Recently, several public pension plans, including the California Public Employees’ Retirement System (CalPERS) and the Pennsylvania Public School Employees’ Retirement System (PSERS) have released reports showing carried interest earned by general partners managing investments on their behalf.

In its initial report, CalPERS reported that general partners earned $700 million in carried interest in fiscal 2015. PSERS reported that general partners earned $5.17 billion in cumulative carried interest from 1980 through 2017. For calendar 2017, PSERS reported that general partners earned $669 million in carried interest.

In 2016, California Governor Jerry Brown signed a bill requiring public pension funds in the state to disclose fees paid to private equity investment firms.

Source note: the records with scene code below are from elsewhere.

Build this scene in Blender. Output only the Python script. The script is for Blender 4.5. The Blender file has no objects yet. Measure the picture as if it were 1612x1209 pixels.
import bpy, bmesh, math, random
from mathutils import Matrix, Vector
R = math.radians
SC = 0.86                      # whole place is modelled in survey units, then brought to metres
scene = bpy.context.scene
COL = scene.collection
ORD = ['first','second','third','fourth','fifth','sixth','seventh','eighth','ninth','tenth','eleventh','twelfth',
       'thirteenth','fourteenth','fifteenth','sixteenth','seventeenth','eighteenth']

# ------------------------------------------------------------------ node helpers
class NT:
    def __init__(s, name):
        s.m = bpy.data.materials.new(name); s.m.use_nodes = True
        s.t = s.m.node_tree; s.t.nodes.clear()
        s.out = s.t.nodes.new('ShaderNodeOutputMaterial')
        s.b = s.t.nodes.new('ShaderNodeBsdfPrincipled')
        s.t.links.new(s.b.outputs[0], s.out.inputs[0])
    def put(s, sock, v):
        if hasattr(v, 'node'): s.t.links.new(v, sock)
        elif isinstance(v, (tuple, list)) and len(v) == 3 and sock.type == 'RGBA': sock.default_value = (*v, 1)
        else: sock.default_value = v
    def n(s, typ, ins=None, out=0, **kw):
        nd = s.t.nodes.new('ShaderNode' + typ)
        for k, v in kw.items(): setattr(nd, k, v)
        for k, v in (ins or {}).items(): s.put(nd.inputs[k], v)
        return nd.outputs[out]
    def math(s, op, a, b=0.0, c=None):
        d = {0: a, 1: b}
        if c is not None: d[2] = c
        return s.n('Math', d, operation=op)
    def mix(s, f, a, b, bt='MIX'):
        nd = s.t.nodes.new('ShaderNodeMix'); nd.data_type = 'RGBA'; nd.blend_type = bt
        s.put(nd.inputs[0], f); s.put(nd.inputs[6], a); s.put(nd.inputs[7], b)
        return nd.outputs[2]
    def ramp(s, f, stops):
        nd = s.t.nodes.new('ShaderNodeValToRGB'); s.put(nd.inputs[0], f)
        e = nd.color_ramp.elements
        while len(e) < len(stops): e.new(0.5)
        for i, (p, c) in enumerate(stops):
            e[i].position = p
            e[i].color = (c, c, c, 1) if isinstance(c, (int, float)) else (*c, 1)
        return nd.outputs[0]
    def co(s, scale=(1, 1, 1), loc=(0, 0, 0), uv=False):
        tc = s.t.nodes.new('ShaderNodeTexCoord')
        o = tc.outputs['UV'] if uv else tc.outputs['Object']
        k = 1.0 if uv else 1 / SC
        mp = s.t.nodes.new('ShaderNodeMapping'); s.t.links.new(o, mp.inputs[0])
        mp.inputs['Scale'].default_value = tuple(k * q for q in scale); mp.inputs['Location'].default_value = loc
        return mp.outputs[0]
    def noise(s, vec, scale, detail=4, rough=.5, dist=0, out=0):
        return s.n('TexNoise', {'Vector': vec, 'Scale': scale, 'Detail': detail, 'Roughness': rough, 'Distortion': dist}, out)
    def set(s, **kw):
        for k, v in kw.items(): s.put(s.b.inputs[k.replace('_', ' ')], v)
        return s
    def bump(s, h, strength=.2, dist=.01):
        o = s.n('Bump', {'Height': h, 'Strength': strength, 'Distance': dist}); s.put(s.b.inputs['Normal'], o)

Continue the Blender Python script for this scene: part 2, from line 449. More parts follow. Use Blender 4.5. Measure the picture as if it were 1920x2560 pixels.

“For new contracts entered into on and after January 1, 2017, and for existing contracts for which a new capital commitment is made on or after January 1, 2017,” the bill “would require a public investment fund, as defined, to require alternative investment vehicles, as defined, to make specified disclosures regarding fees, expenses, and carried interest in connection with these vehicles and the underlying investments, as well as other specified information.”